藤沢周平を読む

とある飲み屋で侃々諤々の議論を交わしていた。曰く池波正太郎や。また曰く藤沢周平や、と。心の底から池波ラバーである私は、時代小説において(司馬とか吉川の伝記は除く)、池波以上の書き手は考えられなかった。あえて言うなら柴田錬三郎だが、あれはちと暗すぎるし、やはり池波だろう。鬼平は言うに及ばず、剣客商売や梅安、真田太平記上泉伊勢守などワクワク、そして胸キュンする展開は池波をおいて他になしと私は激しく主張した。そしたら彼曰く、
「お前は藤沢をちゃんと読んだのか?」
とのこと。そういえばぼんやりとしか読んでなかった。うーむ、確かに相手を知らずして勝ったというは奇なり。彼はさらに言う。
「『蝉しぐれ』を読め」
と。
挑まれて逃げるは武士の恥、と早速本屋へ。古本屋にはなく、正規の値段にて購入。むむ、650円とは高額なり。そしてパラリとめくってみると、なんと「たそがれ清兵衛」は藤沢の作とのこと。ほほう・・。

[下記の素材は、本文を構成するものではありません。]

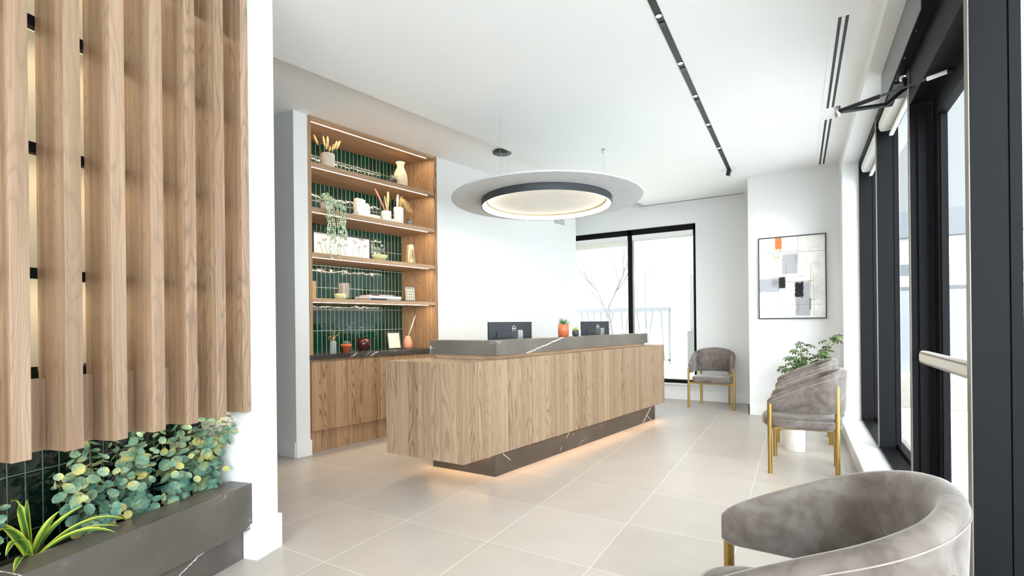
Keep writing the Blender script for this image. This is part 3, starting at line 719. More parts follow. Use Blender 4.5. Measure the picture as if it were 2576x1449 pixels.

さて、読んでみる。まあ、ありがちな展開かぁ?と思いつつ読み進めていると・・・やめられなくなった(笑) お主、できるな? さすがに山本周五郎の後を継ぐものといわれているだけあって、正統派の美しい文章。そしてわびさびがなんともよい。ややリアリズムに走るきらいのあるものの、なかなか見事、満足の吐息を漏らして一気読み。なるほど。特にA型の人は好きになる文章なんじゃないかなと思う。
ともかく、凛とした姿勢のよさというのが感じられる。日本の古きよき古式美というか・・。行動規範の美しさというべきか。
人たるもの、やはり行動規範を持つべきだと思う。卑しき心に流されぬ誇り。品。そう、道端で座ったりしない。電車の中で化粧しない。日本人が失ってしまった物がそこにあった。読んでて思わずシャンとなる。なるほど。ファンの気持ちもわかるなぁ。池波がカレーライスとしたら、藤沢はナスの塩漬けと共にかき込む冷たいお茶漬けといったところか。
そう、どっちが上かなんて議論する必要はない。
どっちも楽しめばいいのである。